The plea came after new research commissioned by the Meat Industry Association (MIA) and Beef + Lamb NZ (BLNZ) calculated the cost of non-tariff measures to the NZ meat industry for the first time.

The $1.5bn identified in their research dwarfed the annual cost of tariffs to the industry of $193m last year.

Non-tariff measures hindering trade include everything from restrictive shelf-life limits for chilled meat exports to the costly but unnecessary rubber-stamping of documentation at local consulates before exports can leave the wharves.

When converted to a tariff-rate equivalent, the study found, the cost of these non-tariff measures to the NZ meat industry is equal to a tariff of 18.7% on all meat exports – double the global average.

MIA chief executive Sirma Karapeeva said NZ’s numerous free trade agreements weren’t just  designed to cut tariffs on exports – they also contained the means to tackle non-tariff barriers to trade.

“There are a whole bunch of other provisions that set up administrative or bureaucratic systems to bring these issues to light and compel agencies and governments to work together to resolve them.”

Those agreements also often include the right to sue trading partners should they use non-tariff measures to block trade.  

NZ recently became the first country in the 11-country Comprehensive and Progressive TransPacific Partnership trade agreement to sue another member country, when it launched a case against Canada for failing to uphold its obligations to increase access to its consumer market for NZ dairy products.
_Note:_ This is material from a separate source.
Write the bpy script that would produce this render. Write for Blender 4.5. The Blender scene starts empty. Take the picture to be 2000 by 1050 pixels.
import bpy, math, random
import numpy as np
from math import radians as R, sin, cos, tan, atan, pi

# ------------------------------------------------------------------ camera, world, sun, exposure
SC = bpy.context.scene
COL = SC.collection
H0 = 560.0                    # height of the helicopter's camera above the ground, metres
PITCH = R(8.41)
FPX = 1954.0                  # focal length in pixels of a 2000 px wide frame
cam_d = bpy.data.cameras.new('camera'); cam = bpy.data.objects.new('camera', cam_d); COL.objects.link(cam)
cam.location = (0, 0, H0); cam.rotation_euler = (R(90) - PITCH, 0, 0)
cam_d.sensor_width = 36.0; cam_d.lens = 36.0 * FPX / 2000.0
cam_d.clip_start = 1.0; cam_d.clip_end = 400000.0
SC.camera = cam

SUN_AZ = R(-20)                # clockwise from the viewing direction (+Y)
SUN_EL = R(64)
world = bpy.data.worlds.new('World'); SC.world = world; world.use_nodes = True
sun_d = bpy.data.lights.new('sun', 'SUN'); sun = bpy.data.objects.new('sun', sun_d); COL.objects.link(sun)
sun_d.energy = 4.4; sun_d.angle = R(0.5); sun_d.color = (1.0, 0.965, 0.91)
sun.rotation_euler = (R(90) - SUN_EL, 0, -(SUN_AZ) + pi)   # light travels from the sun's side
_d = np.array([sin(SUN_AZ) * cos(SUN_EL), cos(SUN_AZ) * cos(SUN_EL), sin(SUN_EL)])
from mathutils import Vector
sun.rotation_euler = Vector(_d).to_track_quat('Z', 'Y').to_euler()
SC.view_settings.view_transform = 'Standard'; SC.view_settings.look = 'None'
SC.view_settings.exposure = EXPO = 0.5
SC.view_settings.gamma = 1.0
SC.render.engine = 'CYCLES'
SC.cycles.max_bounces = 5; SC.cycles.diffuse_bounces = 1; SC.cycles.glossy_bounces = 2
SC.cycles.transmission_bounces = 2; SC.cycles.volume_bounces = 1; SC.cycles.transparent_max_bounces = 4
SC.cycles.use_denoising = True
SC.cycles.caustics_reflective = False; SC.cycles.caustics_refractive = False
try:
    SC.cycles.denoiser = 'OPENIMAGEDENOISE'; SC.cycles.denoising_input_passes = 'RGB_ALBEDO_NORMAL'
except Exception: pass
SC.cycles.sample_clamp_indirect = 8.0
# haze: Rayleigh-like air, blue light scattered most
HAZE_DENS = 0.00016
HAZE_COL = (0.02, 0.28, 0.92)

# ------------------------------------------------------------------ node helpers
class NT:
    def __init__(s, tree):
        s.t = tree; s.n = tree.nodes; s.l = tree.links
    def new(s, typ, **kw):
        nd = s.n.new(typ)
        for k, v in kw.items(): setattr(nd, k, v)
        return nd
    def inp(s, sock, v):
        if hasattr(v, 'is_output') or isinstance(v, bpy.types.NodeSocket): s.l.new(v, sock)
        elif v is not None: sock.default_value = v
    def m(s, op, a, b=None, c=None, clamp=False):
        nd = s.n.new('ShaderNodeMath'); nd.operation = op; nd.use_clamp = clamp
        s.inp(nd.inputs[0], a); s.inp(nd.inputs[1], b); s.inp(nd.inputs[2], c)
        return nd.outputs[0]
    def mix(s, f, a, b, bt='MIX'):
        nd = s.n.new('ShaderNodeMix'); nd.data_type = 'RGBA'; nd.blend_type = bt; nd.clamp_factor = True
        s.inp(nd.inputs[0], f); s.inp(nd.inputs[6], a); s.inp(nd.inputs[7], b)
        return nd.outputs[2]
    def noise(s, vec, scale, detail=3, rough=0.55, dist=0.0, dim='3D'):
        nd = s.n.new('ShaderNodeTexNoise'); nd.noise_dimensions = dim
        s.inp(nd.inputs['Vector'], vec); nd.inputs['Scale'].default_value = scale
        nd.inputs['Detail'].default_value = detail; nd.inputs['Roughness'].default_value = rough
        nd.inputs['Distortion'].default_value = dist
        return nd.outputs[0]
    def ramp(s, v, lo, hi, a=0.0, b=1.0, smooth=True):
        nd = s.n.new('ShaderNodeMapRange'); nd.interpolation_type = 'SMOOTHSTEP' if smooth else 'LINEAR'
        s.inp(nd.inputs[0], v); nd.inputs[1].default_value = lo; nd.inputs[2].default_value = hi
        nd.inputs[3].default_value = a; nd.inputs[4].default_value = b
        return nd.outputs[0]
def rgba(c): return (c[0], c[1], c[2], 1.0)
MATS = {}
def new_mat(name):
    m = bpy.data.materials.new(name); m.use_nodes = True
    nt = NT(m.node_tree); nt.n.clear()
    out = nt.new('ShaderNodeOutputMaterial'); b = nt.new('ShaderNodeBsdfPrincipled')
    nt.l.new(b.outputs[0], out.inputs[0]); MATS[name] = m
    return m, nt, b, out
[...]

Karapeeva said NZ should not be afraid of escalating disputes this way more often if that is needed to unblock trade.

“I am not suggesting we jump to that straight away but what I am suggesting is that we need to have a good look at are we using all the mechanisms that we have negotiated in those trade agreements to shift some of these trade barriers?”

BLNZ chief executive Sam McIvor called on the government to “leverage all aspects” of its trade agreements “to the fullest extent”.

He said the proliferation of non-tariff barriers should be seen in the same light as the recent surge in farming costs.

“With on-farm inflation almost double that of general CPI, and average farm profits in the sheep and beef sector forecast to fall 30% this year, these are not insignificant costs that can be ignored.”

The research, carried out by economics consultancy Sense Partners, showed the cost of tariffs to the meat industry fell from $366m in 2010 to $193m last year as more trade agreements came into force.